Remember poor George Bailey and his life insurance?  Ok that is not one of the high points of It’s a Wonderful Life….but that quote always reminds me of a common misunderstanding my clients have about counting their assets for estate tax planning purposes.  Life insurance is an often overlooked asset that greatly enhances the value of your estate.  Even if your life insurance is a term policy and has no cash value, we have to look at the potential death proceeds in determining the size of your estate and whether we need to worry about estate tax.

 That’s right…even though you’ve always heard that life insurance is not subject to tax; that is only partially correct.  Life insurance is generally not subject to income tax, but if you own a life insurance policy on your own life, the death proceeds are counted as part of your estate for estate tax purposes regardless of who gets those proceeds.  So if you add up all of your assets and then you lump the death proceeds from a big life insurance policy on top, you may find that you have an estate tax issue.  Although there is no estate tax at the moment, the tax will be automatically reinstated no later than January 1, 2011 and unless Congress gets it act together, the individual exemption will be $1,000,000 at that point (see my January 2010 Counselor’s Corner).  At that level life insurance will have a much bigger estate tax planning impact for numerous clients.

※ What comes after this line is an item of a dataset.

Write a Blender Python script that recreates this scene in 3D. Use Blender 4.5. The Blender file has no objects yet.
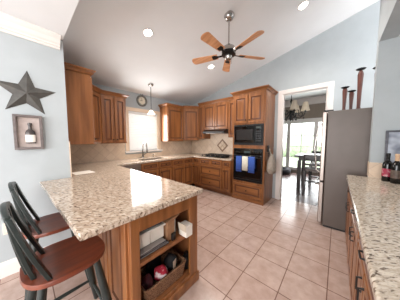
import bpy, bmesh, math, random
from mathutils import Vector, Matrix
random.seed(7)
PI = math.pi
C = bpy.context.scene.collection
sc = bpy.context.scene

def S(r, g, b):
    f = lambda c: (c/255/12.92) if c <= 10 else ((c/255+.055)/1.055)**2.4
    return (f(r), f(g), f(b), 1)

# ------------------------------------------------------------------ camera, world, lights, exposure
cam = bpy.data.cameras.new('camera'); cam.sensor_width = 36; cam.lens = 156/400*36; cam.clip_start = .02
co = bpy.data.objects.new('camera', cam); C.objects.link(co)
co.location = (0, 0, 1.35); co.rotation_euler = (math.radians(86.0), 0, math.radians(41.3))
sc.camera = co
vs = sc.view_settings
vs.view_transform = 'Standard'; vs.look = 'None'; vs.gamma = 1; vs.use_curve_mapping = False
vs.exposure = 0.22
sc.cycles.use_denoising = True
sc.cycles.max_bounces = 10; sc.cycles.diffuse_bounces = 6; sc.cycles.glossy_bounces = 4

w = bpy.data.worlds.new('daylight'); sc.world = w; w.use_nodes = True
bg = w.node_tree.nodes['Background']; bg.inputs[0].default_value = S(250, 250, 252); bg.inputs[1].default_value = 4.5

def area(name, loc, rot, sx, sy, power, col=(1, 1, 1)):
    l = bpy.data.lights.new(name, 'AREA'); l.shape = 'RECTANGLE'; l.size = sx; l.size_y = sy
    l.energy = power; l.color = col
    o = bpy.data.objects.new(name, l); C.objects.link(o); o.location = loc
    o.rotation_euler = Vector(rot).to_track_quat('-Z', 'Y').to_euler()
    return o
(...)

 If you have a large life insurance policy as part of your estate, what can you do?  If your adult children are the intended beneficiaries, you can transfer the policy to your children as a gift; if the policy has little or no cash value then this can be a very efficient way to reduce your future taxable estate.  On the other hand if you have minor children or if you wouldn’t trust your adult children to take care of your dog much less own and maintain a valuable insurance policy, then your planning may require the creation of a life insurance trust to own the policy.  In either case, you will have to consider a few important facts such as the current cash value and the continued premium payments for the policy.  If you plan to continue to make the premium payments to maintain the policy then those annual payments will be gifts, and your advisors will need to ensure that you properly use your gift tax exemptions to avoid any gift tax consequences.

 One more little trick the IRS has is the so-called 3 year rule.  If you read this article and decide that it sounds like a great idea and give that life insurance policy to your kids, please be sure to consult your attorney or other tax advisors first.  Second be sure to live at least three more years.  If you die within three years of gifting a life insurance policy then the gift is basically ignored and the death proceeds will be included in your estate.  As you might expect, enterprising attorneys have devised ways to avoid the three year rule, but these options can be pretty complicated and for that you’ll have to talk to you own counselor.

 Remember any day you don’t have to think about death or taxes…It truly is a Wonderful Life!